By Judith Salkin

I’ve never been to Spain’s Costa del Sol to bask in the Mediterranean sun that shines along the Gold Coast or to indulge in the regional foods that has over the centuries combined the influences of the region’s history.
From the fresh seafood of the coast to the simple shepherd fare of the Basque people who inhabit the Pyrenees Mountains, along with the spices brought to Spain by the Moors who conquered Spain more than 1,200 years ago and the cooking techniques of the French, there is a very rich history for local chefs to draw on.

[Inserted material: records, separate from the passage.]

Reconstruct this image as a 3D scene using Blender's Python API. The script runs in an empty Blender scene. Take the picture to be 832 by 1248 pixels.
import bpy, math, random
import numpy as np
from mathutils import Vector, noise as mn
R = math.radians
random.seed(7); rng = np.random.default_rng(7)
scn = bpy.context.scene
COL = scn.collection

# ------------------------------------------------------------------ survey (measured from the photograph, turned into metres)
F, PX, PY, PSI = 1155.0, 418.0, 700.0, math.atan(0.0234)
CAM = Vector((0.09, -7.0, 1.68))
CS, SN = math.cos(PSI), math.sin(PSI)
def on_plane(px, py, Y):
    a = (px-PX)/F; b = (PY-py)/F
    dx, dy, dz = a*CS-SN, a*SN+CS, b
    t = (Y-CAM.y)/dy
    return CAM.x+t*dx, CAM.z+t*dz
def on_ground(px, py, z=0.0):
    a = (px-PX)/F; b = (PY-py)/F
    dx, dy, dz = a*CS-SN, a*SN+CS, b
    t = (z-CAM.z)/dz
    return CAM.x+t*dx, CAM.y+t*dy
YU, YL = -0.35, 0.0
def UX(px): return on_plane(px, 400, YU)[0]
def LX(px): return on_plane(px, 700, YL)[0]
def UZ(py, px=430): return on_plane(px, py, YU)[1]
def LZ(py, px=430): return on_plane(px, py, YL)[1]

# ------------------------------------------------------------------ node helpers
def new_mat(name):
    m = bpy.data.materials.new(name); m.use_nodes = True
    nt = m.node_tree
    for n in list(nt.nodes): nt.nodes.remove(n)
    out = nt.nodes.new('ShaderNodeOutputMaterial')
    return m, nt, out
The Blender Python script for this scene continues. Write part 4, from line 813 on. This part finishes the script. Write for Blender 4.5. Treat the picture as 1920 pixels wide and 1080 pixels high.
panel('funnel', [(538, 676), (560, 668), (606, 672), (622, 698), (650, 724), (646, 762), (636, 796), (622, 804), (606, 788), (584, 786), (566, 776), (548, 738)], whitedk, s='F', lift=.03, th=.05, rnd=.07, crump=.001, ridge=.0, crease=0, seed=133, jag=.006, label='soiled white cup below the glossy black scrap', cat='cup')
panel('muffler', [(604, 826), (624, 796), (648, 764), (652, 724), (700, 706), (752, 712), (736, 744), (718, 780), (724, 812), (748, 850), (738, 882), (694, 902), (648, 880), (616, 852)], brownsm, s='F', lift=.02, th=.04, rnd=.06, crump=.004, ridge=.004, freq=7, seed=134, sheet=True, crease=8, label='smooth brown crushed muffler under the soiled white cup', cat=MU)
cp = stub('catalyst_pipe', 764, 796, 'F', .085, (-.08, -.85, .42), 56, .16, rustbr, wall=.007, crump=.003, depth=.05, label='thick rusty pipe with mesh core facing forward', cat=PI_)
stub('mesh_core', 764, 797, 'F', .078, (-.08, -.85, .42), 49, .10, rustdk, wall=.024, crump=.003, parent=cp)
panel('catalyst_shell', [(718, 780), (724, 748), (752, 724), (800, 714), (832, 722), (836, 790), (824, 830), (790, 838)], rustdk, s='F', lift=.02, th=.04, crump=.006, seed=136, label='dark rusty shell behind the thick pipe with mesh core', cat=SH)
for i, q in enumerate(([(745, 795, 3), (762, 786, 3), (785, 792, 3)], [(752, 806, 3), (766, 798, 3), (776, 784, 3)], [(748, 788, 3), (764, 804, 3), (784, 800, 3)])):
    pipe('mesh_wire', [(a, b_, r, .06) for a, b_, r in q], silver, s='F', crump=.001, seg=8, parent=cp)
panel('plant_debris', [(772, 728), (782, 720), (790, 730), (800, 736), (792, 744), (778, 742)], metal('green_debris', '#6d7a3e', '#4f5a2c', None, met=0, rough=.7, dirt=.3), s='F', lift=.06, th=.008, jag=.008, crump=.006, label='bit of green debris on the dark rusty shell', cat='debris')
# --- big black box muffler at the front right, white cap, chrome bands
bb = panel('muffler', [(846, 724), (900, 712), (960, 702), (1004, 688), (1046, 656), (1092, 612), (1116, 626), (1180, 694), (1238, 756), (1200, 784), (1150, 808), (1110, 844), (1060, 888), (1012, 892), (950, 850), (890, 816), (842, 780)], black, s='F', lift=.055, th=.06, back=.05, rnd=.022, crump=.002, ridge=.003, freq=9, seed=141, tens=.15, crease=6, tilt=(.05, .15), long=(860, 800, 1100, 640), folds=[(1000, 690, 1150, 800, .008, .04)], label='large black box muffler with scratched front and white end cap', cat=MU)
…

After years of hearing about this incredible blending of flavors and influences, I finally got the chance to try the food when Tinto opened at the Saguaro Palm Springs a couple of years ago.
I have to admit, I fell in love.
Tinto, a colloquial expression used to describe the red wine served in typical pintxos bars (tapas in other parts of Spain) found throughout Northern Spain. The restaurant is one of “Iron Chef” Jose Garces’ 15 restaurants where the Ecuadorian-born chef presents his vision of Latin cuisine.
When you enter Tinto, off the lobby at the Saguaro, you’ll find a cool (in every sense of the word), dark, comfortable cave-like space where the emphasis is definitely on the food, wine and service.
The dining areas are defined by open walls built of 2 x 2s, with tables and booths that seat up to six lit with cool pendant lights that complete the basement/industrial feel of the space.
I’ve been to the restaurant about half-a-dozen times since Tinto has been open and in all honesty never had a bad experience. In fact it’s been quite the opposite. On two occasions servers and management have been quick to rectify “problems.” The first time when the suggested wine pairings didn’t meet our tastes and the second, during Restaurant Week, when there was a mix-up in serving stations causing us to wait about 10 minutes and our drinks were comped by the manager.
It’s the food that keeps me coming back to Tinto.
Like a tapas, pintxos are small plates that are meant to be shared. Approximately two dishes per course, per person, is usually more than enough to you up. Each plate is a like a little gem.
I like to start with a cheese plate ($16) chef’s choice, along with a salad, almonds or olives, and when it’s available the house gazpacho or either the chicken or lamb brochettes for the appetizer course.
The cheeses (Manchego, La Peral, Mahon or Boucheron) are served with quince jam and a light honey sauce drizzled on the plate. A cheese plate combined with a mixed charcuterie plate ($16, again chef’s choice with either Jamon Serrano or Iberico, chirizo Pamplona or Lomo) and the peppery arugula salad could be a perfect light summer lunch.
Garces is known for his modern interpretations of traditional Latin dishes and the entrees at Tinto are prime examples of his work. The menu offers duck Montadito, a confit with Serrano ham, black cherry sauce and La Peral spread ($10) is sweet and savory, and melts beautifully on the tongue; while the chicken ($6) with a creamy garbanzo bean puree, lamb ($14) or prawn ($12) brochettes, all offer sweet/savory bites.
Entrée plates, small bites of intense flavor, offers a choice of New York Strip steak ($38), so buttery it practically falls apart on the tongue; pulpo ($12) Spanish octopus with spicy Morroccan harissa is a unique taste of the nearby sea; lamb chops ($25 or $50), have brilliant artichoke puree with sherry lamb jus that brings out the naturally sweet taste of the meat; the perfectly seared, gingery divers scallops ($18); or the Secreto Iberico, ($28), Iberico pork loin served with a sharp/sweet Salbitxada sauce.
While the menu offers sorbets as sweet end to the meal, try the Caujada ($8), a beautifully layered dessert made with sheep’s milk cheese and citrus cremas and a seasonal fruit escabeche (poached fruit reduced to a natural gel) center. The flavors are bright while the dessert itself is light in the mouth.